▸ Instructions to follow
For this exercise, return only the lines from the line containing "Generate a Blender" through the line containing "sc.camera = camo", both ends included, exactly as they are.

▸ Entries shown
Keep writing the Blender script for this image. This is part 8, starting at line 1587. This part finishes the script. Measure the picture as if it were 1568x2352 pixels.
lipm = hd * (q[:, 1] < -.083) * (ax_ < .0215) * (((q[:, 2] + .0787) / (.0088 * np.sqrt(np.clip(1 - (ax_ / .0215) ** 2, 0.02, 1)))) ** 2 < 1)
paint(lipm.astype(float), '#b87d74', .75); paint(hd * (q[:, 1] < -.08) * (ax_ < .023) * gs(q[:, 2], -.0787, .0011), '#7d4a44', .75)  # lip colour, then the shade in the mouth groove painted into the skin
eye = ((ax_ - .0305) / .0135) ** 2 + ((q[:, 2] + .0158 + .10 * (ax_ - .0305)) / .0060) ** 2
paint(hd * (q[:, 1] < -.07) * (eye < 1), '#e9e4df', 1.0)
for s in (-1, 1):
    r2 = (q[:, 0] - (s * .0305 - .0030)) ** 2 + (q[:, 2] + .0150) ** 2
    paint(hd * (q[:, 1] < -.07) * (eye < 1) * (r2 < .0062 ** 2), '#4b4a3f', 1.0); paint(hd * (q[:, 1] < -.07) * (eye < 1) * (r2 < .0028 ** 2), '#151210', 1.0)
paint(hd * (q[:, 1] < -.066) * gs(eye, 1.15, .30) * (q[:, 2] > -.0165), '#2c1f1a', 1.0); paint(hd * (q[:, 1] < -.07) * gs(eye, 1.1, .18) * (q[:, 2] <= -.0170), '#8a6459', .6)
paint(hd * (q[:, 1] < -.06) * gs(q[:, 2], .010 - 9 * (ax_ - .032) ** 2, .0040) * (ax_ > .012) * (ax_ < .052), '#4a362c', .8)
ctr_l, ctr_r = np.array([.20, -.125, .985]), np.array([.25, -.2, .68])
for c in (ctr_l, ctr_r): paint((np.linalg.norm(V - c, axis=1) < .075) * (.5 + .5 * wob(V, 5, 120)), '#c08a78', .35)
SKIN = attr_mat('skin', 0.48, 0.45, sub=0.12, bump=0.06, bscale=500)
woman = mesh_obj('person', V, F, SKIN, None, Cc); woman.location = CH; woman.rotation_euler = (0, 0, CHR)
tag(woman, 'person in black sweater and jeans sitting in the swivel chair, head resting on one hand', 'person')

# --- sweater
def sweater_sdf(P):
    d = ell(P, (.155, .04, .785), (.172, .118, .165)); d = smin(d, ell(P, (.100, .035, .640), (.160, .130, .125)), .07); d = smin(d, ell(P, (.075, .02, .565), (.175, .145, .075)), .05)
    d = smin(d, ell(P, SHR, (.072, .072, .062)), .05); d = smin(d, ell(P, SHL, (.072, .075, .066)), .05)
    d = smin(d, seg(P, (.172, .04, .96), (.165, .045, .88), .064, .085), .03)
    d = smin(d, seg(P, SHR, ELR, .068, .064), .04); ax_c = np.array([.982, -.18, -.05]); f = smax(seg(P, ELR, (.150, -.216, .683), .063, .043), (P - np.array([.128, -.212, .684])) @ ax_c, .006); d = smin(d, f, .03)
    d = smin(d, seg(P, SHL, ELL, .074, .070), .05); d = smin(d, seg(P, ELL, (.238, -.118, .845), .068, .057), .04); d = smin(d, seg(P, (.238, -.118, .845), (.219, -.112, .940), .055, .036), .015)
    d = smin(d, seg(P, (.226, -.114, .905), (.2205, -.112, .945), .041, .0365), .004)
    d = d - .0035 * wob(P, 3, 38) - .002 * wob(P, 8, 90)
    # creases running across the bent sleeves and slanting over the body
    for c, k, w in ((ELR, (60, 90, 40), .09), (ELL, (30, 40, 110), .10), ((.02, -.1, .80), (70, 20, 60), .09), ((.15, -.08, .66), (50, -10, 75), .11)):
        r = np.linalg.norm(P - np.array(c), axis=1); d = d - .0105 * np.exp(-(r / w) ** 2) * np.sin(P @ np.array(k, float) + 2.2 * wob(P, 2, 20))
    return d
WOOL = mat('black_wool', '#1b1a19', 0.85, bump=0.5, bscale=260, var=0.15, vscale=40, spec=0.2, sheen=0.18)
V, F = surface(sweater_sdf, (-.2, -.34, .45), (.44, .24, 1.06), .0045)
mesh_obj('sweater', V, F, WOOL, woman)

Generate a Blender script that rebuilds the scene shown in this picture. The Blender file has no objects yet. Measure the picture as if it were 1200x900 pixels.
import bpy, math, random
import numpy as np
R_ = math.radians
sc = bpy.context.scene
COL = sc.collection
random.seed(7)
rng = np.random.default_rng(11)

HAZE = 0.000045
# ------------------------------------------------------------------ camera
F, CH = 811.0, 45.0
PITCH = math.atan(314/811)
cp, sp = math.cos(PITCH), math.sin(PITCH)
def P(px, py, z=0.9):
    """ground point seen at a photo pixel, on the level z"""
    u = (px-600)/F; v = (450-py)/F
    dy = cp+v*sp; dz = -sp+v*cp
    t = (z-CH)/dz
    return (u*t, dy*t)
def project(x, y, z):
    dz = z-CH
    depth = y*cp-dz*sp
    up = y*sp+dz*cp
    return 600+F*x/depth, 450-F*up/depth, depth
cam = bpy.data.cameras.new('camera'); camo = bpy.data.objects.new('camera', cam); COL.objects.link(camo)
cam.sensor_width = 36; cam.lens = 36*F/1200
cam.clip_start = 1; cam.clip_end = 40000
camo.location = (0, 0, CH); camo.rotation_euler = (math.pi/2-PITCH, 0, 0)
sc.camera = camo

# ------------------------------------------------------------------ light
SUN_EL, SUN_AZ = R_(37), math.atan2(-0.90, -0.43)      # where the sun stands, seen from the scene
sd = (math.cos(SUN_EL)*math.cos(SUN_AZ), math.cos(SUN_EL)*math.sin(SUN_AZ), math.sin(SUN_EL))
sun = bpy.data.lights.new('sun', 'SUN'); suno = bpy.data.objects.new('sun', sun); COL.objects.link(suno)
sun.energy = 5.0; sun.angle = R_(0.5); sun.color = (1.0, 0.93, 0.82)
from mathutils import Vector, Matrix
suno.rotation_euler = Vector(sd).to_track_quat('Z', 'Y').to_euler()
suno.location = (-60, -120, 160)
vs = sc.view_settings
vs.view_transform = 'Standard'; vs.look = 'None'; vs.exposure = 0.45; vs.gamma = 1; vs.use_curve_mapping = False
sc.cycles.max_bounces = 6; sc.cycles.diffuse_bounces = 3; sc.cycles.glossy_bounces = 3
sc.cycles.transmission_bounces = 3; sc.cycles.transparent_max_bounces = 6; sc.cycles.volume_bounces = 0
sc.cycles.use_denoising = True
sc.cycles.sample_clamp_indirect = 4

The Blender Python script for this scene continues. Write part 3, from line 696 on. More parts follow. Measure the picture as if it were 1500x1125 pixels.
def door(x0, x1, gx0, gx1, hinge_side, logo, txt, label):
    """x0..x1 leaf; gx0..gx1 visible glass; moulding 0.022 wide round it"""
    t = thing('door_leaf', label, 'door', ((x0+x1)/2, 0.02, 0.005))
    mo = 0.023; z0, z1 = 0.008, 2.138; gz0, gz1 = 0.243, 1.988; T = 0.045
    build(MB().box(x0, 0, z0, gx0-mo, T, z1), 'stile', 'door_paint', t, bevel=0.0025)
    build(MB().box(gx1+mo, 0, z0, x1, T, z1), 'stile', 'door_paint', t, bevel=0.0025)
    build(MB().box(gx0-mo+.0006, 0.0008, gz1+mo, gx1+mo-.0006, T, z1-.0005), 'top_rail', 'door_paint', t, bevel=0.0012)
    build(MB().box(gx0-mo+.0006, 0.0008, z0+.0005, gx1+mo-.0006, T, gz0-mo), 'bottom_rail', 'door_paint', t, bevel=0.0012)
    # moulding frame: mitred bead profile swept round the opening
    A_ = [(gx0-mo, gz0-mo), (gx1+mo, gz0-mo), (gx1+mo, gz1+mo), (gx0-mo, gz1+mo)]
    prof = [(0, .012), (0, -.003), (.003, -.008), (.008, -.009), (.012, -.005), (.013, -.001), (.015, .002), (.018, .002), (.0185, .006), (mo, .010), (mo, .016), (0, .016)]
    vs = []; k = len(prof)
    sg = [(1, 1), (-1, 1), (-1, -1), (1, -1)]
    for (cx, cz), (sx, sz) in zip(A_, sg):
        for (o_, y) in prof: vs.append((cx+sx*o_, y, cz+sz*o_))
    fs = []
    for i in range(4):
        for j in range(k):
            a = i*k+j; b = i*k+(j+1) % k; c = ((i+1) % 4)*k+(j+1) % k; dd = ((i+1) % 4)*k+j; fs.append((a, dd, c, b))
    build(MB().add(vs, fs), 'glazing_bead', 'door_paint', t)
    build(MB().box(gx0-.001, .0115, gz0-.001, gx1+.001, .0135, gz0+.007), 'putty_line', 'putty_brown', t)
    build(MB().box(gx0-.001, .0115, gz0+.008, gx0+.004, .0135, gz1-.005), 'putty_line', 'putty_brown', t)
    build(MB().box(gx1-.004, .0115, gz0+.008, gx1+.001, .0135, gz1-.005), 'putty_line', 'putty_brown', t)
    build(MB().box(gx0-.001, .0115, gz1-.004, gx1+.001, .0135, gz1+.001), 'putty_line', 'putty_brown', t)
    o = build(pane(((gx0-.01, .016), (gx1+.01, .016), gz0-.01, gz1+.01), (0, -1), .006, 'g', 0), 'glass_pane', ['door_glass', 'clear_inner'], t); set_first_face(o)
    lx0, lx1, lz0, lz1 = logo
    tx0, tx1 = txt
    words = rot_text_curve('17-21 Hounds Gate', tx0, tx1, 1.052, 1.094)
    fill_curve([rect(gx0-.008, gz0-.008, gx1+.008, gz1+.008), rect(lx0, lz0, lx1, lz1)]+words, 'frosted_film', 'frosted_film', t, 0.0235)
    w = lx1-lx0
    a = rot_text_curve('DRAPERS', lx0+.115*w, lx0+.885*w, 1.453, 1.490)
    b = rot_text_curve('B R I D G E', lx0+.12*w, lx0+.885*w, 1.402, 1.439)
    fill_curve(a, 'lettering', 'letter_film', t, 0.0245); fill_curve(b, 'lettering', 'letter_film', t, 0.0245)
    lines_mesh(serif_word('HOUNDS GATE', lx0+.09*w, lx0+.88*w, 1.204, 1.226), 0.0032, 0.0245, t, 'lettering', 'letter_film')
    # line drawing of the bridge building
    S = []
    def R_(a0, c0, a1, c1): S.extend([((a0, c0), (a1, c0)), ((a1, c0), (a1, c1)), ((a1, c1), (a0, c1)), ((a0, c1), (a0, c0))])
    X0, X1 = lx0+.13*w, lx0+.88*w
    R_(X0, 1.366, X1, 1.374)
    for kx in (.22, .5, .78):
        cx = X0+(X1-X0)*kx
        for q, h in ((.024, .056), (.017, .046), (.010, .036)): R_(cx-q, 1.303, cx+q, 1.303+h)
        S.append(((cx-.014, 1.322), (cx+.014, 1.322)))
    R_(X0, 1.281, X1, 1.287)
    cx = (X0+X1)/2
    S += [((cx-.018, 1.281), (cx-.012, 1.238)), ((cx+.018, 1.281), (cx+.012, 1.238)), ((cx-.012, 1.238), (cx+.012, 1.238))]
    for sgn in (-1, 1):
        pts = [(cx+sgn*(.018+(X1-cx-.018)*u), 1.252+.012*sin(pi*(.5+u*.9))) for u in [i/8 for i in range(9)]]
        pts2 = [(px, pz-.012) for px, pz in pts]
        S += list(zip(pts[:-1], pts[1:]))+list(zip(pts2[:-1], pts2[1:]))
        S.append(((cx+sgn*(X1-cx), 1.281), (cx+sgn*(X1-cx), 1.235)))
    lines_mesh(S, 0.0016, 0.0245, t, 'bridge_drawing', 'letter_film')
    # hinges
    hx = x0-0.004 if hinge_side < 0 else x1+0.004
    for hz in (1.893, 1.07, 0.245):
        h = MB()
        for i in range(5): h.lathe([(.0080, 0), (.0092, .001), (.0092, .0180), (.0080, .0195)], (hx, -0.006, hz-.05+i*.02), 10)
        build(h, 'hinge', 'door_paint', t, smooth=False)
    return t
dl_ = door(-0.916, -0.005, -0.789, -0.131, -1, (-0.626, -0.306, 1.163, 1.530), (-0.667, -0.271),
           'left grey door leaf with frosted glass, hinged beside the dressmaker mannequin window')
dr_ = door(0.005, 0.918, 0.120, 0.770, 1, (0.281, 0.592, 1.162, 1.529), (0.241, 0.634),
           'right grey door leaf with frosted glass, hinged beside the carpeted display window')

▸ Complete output
Generate a Blender script that rebuilds the scene shown in this picture. The Blender file has no objects yet. Measure the picture as if it were 1200x900 pixels.
import bpy, math, random
import numpy as np
R_ = math.radians
sc = bpy.context.scene
COL = sc.collection
random.seed(7)
rng = np.random.default_rng(11)

HAZE = 0.000045
# ------------------------------------------------------------------ camera
F, CH = 811.0, 45.0
PITCH = math.atan(314/811)
cp, sp = math.cos(PITCH), math.sin(PITCH)
def P(px, py, z=0.9):
    """ground point seen at a photo pixel, on the level z"""
    u = (px-600)/F; v = (450-py)/F
    dy = cp+v*sp; dz = -sp+v*cp
    t = (z-CH)/dz
    return (u*t, dy*t)
def project(x, y, z):
    dz = z-CH
    depth = y*cp-dz*sp
    up = y*sp+dz*cp
    return 600+F*x/depth, 450-F*up/depth, depth
cam = bpy.data.cameras.new('camera'); camo = bpy.data.objects.new('camera', cam); COL.objects.link(camo)
cam.sensor_width = 36; cam.lens = 36*F/1200
cam.clip_start = 1; cam.clip_end = 40000
camo.location = (0, 0, CH); camo.rotation_euler = (math.pi/2-PITCH, 0, 0)
sc.camera = camo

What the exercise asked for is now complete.